To cushion the blow, the British government announced a large-scale training program. The plan is ambitious — give 10 million citizens the skills to work with AI. That's almost a sixth of the country's population. The idea is to turn potential unemployed into specialists who manage algorithms rather than compete with them. But a logical question arises here: can you transform a former clerk into a specialist the market is willing to pay for in just a few months of courses? For now, it looks like trying to put out a forest fire with a garden hose, but the scale of investment in human capital is impressive.
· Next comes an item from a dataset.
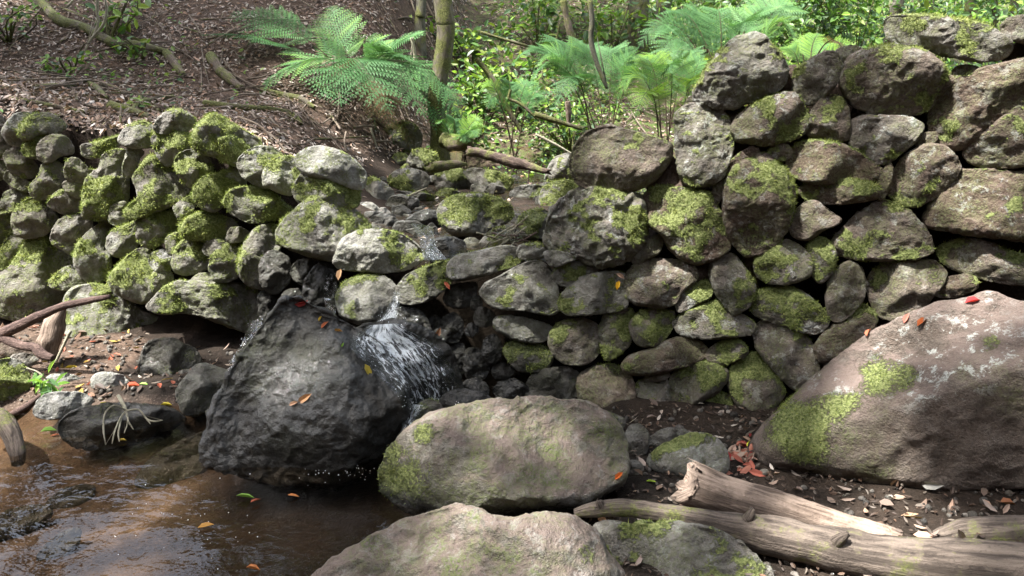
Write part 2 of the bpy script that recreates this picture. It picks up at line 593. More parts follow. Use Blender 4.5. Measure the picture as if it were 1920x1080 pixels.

Kendall paid special attention to graduates in law and finance. It's in these fields where junior staff traditionally engaged in document analysis, precedent research, and report writing. Today, modern language models do this in seconds and for almost no cost. If previously an intern at a law firm was an investment in the future, now they become a burden that is easier to replace with a cloud service subscription. This breaks the entire system of career ladders: if there are no entry-level positions for newcomers, where will experienced partners come from in ten years? The British government seems to be the first among major players to discuss this succession crisis out loud.

Globally, this means that the era of safe professions is over. Britain is trying to position itself as a leader in AI regulation and adaptation, but the reality is that technology develops faster than legislation or educational programs. 10 million retrained people is a nice number for a press release, but in practice we will see enormous market resistance. People who spent years on specialized education will hardly be thrilled at the prospect of starting from scratch in a world where the rules of the game change every six months with each new model release.

Why does this matter right now? Because Britain often serves as a litmus test for Western economies. If London acknowledges the inevitability of mass layoffs due to AI, then similar statements will soon follow in Washington, Paris, and Berlin. This is the end of the denial period. We are entering a phase of active negotiations where states will try to negotiate with tech giants over robot taxes or universal basic income, covering this with universal training programs. Liz Kendall was simply the first to voice what other ministers have been whispering about in the corridors.

Key takeaway: The era of promises that AI is just a helper has officially ended. Governments are beginning to prepare their populations for structural unemployment among the intellectual class. The question is only whether 10 million Britons will manage to master new tools before their positions are cut by the next software update.